start

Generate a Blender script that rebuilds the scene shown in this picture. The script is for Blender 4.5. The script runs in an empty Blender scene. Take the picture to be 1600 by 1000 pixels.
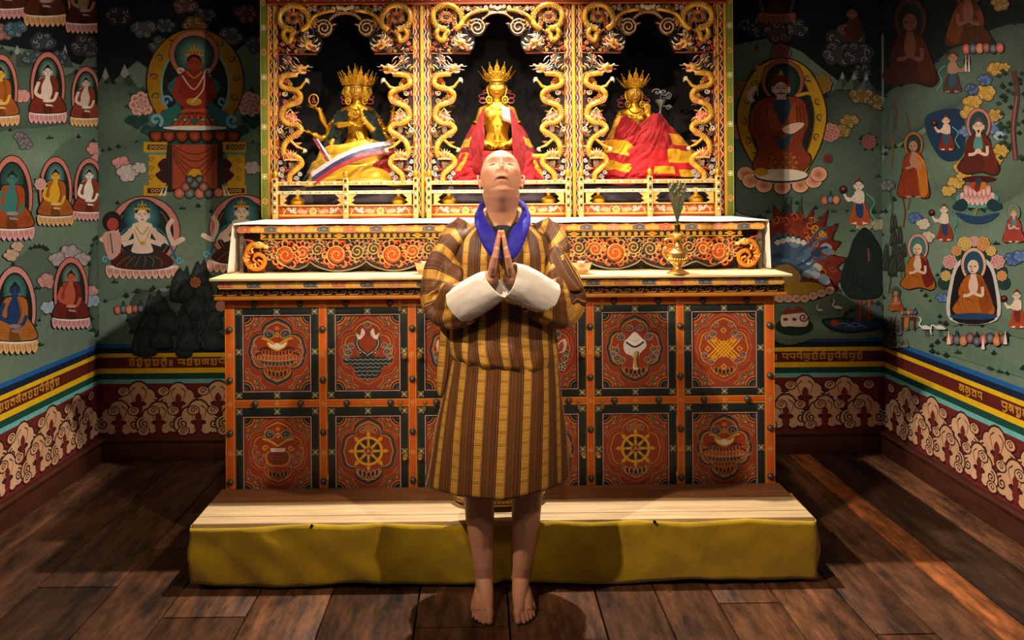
import bpy, bmesh, math, random
from math import sin, cos, pi, sqrt, atan2, exp
from mathutils import Vector, Matrix, noise
from mathutils.geometry import tessellate_polygon
import numpy as np
V = Vector
C = bpy.context.scene.collection
sc = bpy.context.scene
# ---------------------------------------------------------------- camera
F_PX, CXP, CYP, CAM_H = 1200.0, 762.0, 296.0, 1.62
YAW, ROLL = math.radians(.6), math.radians(.40)
_F = V((sin(YAW), cos(YAW), 0)); _R0 = V((cos(YAW), -sin(YAW), 0)); _U0 = V((0, 0, 1))
_R = _R0*cos(ROLL) - _U0*sin(ROLL); _U = _U0*cos(ROLL) + _R0*sin(ROLL)
CAM = V((0, 0, CAM_H))
cd = bpy.data.cameras.new('camera'); cam = bpy.data.objects.new('camera', cd); C.objects.link(cam)
m = Matrix((_R, _U, -_F)).transposed().to_4x4(); m.translation = CAM; cam.matrix_world = m
cd.sensor_width = 36; cd.lens = F_PX/1600*36; cd.shift_x = (800-CXP)/1600; cd.shift_y = -(500-CYP)/1600
cd.clip_start = .05
sc.camera = cam
# ---------------------------------------------------------------- world, exposure, lights
w = bpy.data.worlds.new('world'); sc.world = w; w.use_nodes = True
w.node_tree.nodes['Background'].inputs[0].default_value = (.62, .85, 1, 1)
w.node_tree.nodes['Background'].inputs[1].default_value = .10
sc.view_settings.view_transform = 'Standard'; sc.view_settings.look = 'None'
sc.view_settings.exposure = 0; sc.view_settings.gamma = 1; sc.view_settings.use_curve_mapping = False
def spot(name, loc, target, power, color, size=60, blend=.3, radius=.03):
    l = bpy.data.lights.new(name, 'SPOT'); l.energy = power; l.color = color
    l.spot_size = math.radians(size); l.spot_blend = blend; l.shadow_soft_size = radius
    o = bpy.data.objects.new(name, l); C.objects.link(o); o.location = loc
    o.rotation_euler = (V(target)-V(loc)).to_track_quat('-Z', 'Y').to_euler(); return o
WARM = (1, .70, .38); WARM2 = (1, .80, .58); NEUT = (1, .90, .78)
for x_ in (-.78, .08, .92):
    spot('ceiling_spot_niche', (x_*.9, 2.6, 3.4), (x_, 4.15, 1.36), 185, WARM2, 48, .9, .03)
spot('ceiling_spot_centre', (.12, 3.66, 3.5), (.10, 3.2, 0), 560, NEUT, 92, .6, .03)
spot('ceiling_spot_left', (-1.8, 1.2, 3.3), (1.5, 4.0, .70), 480, WARM2, 54, .8, .04)
spot('ceiling_spot_right', (1.8, 1.2, 3.3), (-1.5, 4.2, .80), 360, WARM2, 52, .8, .04)
spot('front_fill_spot', (.1, .3, 3.0), (.05, 4.0, 1.15), 170, WARM2, 46, .9, .12)  # added soft fill to brighten the statue faces and altar front
spot('left_wall_fill_spot', (1.7, 1.1, 3.3), (-2.33, 3.75, 1.30), 480, (1, .93, .84), 34, .85, .04)  # added wash beside the right spot, only to brighten the left mural
spot('right_wall_fill_spot', (-1.7, 1.1, 3.3), (2.45, 3.8, 1.10), 480, (1, .93, .84), 34, .85, .04)  # added counterpart wash that lifts the right mural

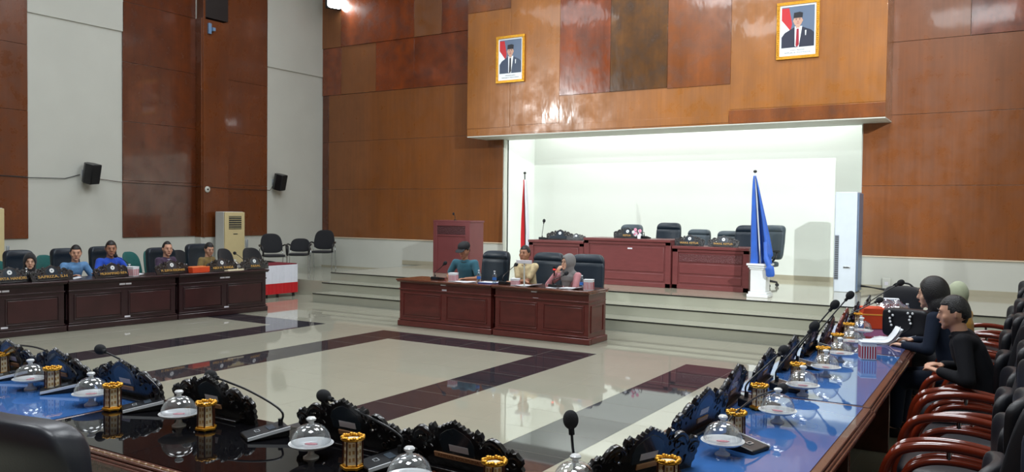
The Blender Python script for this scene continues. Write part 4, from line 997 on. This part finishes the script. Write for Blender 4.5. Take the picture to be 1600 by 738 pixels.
q = Py(909, 448, 10.42); bottle('water bottle beside the person in the pink blouse', (q.x, 10.42, ON), FBt)
q = Py(724, 438, 10.3); papers('loose sheets before the person in the dark cap', (q.x, 10.34, ON), .1)
q = Py(764, 440, 10.4)
t = thing('folder', 'blue folder on the left front desk', 'folder', (q.x, 10.42, ON), .1); MB().box(-.15, .15, -.11, .11, 0, .012).build('cover', mat('blue_card', (26, 72, 150), .4), t, bevel=.003); MB().box(-.14, .14, -.1, .1, .012, .016).build('sheet', PAPER, t)
q = Py(824, 444, 10.36); papers('open white booklet before the person in the beige shirt', (q.x+.02, 10.36, ON), -.1, .34, .22, 4, .05)
q = Py(862, 447, 10.3); papers('white notepad before the black microphone unit', (q.x, 10.32, ON), 0, .16, .12, 2)
q = Py(892, 450, 10.34); papers('pale folder under the hands of the person in the pink blouse', (q.x, 10.36, ON), 0, .3, .2, 5, .04)
# white T-shaped stand before the beige shirt
q = Py(819, 440, 10.28); tpz = Py(819, 410, 10.28)
t = thing('sign_stand', 'white T-shaped stand before the person in the beige shirt', 'stand', (q.x, 10.28, ON), 0)
MB().box(-.05, .05, -.03, .03, 0, .008).build('base', WHITE, t, bevel=.003)
MB().tube([(0, 0, .008), (0, 0, tpz.z-ON)], .012).build('post', WHITE, t)
MB().box(-.13, .12, -.02, .02, tpz.z-ON-.02, tpz.z-ON+.03).build('crossbar', STICK, t, bevel=.004)
# left desks clutter
LB2 = 'water bottles on the left desks'
for px_, lb in ((57, 'water glass cup before the person in the black hijab'),):
    q = LP(Px(px_, 430, -11.9).y, .2); t = bottle(lb, (q.x, q.y, ON), LB2)
q = LP(Px(212, 428, -11.9).y, .15); tissue_box('pink snack box right of the royal blue shirt person', (q.x, q.y, ON), .2, None, .16, .14)
q = LP(Px(292, 420, -11.9).y, .3); tissue_box('white carton behind the orange box on the left desks', (q.x, q.y, ON), .2, None, .1, .13)
q = LP(Px(308, 423, -11.9).y, .16)
t = thing('cardboard_box', 'orange box on the far left desk', 'box', (q.x, q.y, ON), PI/2); MB().box(-.17, .17, -.1, .1, 0, .085).build('carton', ORANGE, t, bevel=.004); MB().box(-.172, .172, -.102, .102, .085, .1).build('lid', mat('light_orange', (232, 120, 66), .5), t, bevel=.003)
for px_, lb in ((126, 'white papers before the person in the light blue shirt'), (218, 'small white papers beside the pink snack box')):
    q = LP(Px(px_, 430, -11.9).y, .25); papers(lb, (q.x, q.y, ON), 1.4, .25, .2, 3, .03)
q = LP(Px(357, 422, -11.9).y, .12)
t = thing('serving_tray', 'cream tray near the far end of the left desks', 'tray', (q.x, q.y, ON), PI/2)
MB().prism([(-.16, -.08), (.16, -.08), (.2, .1), (-.2, .1)], 0, .012).build('bottom', CREAM, t, bevel=.002)
MB().box(-.2, .2, .09, .105, 0, .04).box(-.17, .17, -.095, -.08, 0, .03).build('rim', CREAM, t, bevel=.003)
q = LP(Px(369, 421, -11.9).y, .3); dup(c0, 'glass domed cake stand by the far plaque on the left desks', (q.x, q.y, ON), 0, 'domed cake stands on the left desks')
q = LP(Px(217, 421, -11.9).y, .35); dup(c0, 'glass domed cake stand behind the pink snack box', (q.x, q.y, ON), 0, 'domed cake stands on the left desks')
# flower on the rostrum
q = Py(999, 374, 14.1)
t = thing('flower_posy', 'pink and white artificial flowers beside the chairman plaque', 'flowers', (q.x, 14.08, 1.386))
MB().lathe([(0, 0), (.03, 0), (.035, .05), (.03, .06), (0, .06)], 12).build('pot', CERAM, t)
for k in range(9):
    a_ = k*2.4; x, y, z = -.05*(k % 3)+.02*math.cos(a_), .03*math.sin(a_), .07+.025*(k % 4)+.02*(k > 5)
    m_ = MB()
    for j in range(5): b_ = 2*PI*j/5; m_.superell((x+.018*math.cos(b_), y-.005, z+.018*math.sin(b_)), (.016, .006, .016), 1, 8, 6)
    m_.tube([(0, 0, .05), (x, y, z)], .003, 5); m_.build('bloom', mat('pink_petal', (226, 150, 176), .6) if k % 2 else PAPER, t)
# right column clutter
q = Pz(1355, 561, ON); tissue_box('red and white striped snack box on the violet desk', (q.x, q.y, ON), .35, None, .11, .125, .11)
q = Pz(1376, 536, ON); papers('white booklet curling behind the striped box', (q.x, q.y, ON), .2, .3, .22, 5, .2)
q = Pz(1398, 533, ON); papers('open papers hanging over the desk edge by the navy jacket person', (q.x, q.y, ON), .0, .34, .26, 5, .05)
q = Pz(1345, 520, ON); bottle('small water bottle before the orange box', (q.x, q.y, ON), 'water bottles on the right column', .8)
q = Pz(1362, 512, ON)
t = thing('cardboard_box', 'orange box among the plaques of the right column', 'box', (q.x, q.y, ON), .3)
MB().box(-.1, .1, -.12, .12, 0, .2).build('carton', ORANGE, t, bevel=.005); MB().box(-.102, .102, -.122, .122, .13, .145).build('yellow_band', mat('yellow_tape', (238, 160, 60), .5), t, bevel=.002)
q = Pz(1388, 508, ON)
t = thing('plastic_bag', 'translucent bag of snacks between the orange box and handbag', 'bag', (q.x+.02, q.y+.05, ON), 0)
def crump(v): return v*(1+.12*math.sin(v.x*70+v.z*40)+.1*math.sin(v.y*60+v.z*30))
MB().superell((0, 0, .12), (.15, .1, .12), .7, 30, 20, fn=crump).build('film', glass('film', (.95, .9, .92), facing=.3), t)
MB().superell((0, 0, .08), (.12, .08, .07), .8, 20, 12, fn=crump).build('wrapper', mat('wrapper_pink', (196, 130, 140), .4), t)
q = Pz(1418, 530, ON)
t = thing('handbag', 'black handbag with pearl-studded handles on the far right desk', 'bag', (q.x-.02, q.y+.1, ON), -.25)
MB().superell((0, 0, .13), (.2, .07, .13), .3).build('body', LEATH, t)
for s in (-1,):
    MB().tube(arc([(-.1, s*.075, .22), (-.11, s*.085, .1), (-.03, s*.09, .04), (.06, s*.085, .1), (.06, s*.075, .22)]), .006).build('handle', LEATH, t)
    b_ = MB()
    for (x, z) in ((-.12, .23), (-.09, .2), (-.115, .17), (-.11, .14), (-.1, .11), (.04, .23), (.08, .23), (.06, .2), (.055, .17), (.065, .14)): b_.superell((x, s*.09, z), (.011, .008, .011), 1, 8, 6)
    b_.build('pearl_studs', CERAM, t)
q = Pz(1414, 500, ON)
t = thing('backpack', 'round-topped black bag with top handle behind the handbag', 'bag', (q.x-.05, q.y+.25, ON), -.2)
MB().superell((0, 0, .17), (.2, .1, .17), .55).build('body', FABK, t)
MB().tube(arc([(-.12, 0, .31), (-.07, 0, .36), (.05, 0, .365), (.12, 0, .31)]), .01).build('handle', LEATH, t)
MB().tube(arc([(.19, 0, .22), (.27, -.02, .22), (.28, -.03, .12), (.2, -.02, .06)]), .01).build('strap', LEATH, t)
q = Pz(1417, 505, ON); bottle('water bottle standing before the round-topped bag', (q.x, q.y-.0, ON), 'water bottles on the right column')
q = Pz(1398, 500, ON); tissue_box('striped snack box behind the handbag', (q.x-.05, q.y+.12, ON), .2, None, .14, .2)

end

WHAT TO DO ▸ Only the number is wanted: how many lines of the data contain the word "scene"?

SOLVED EXERCISE ▸ 4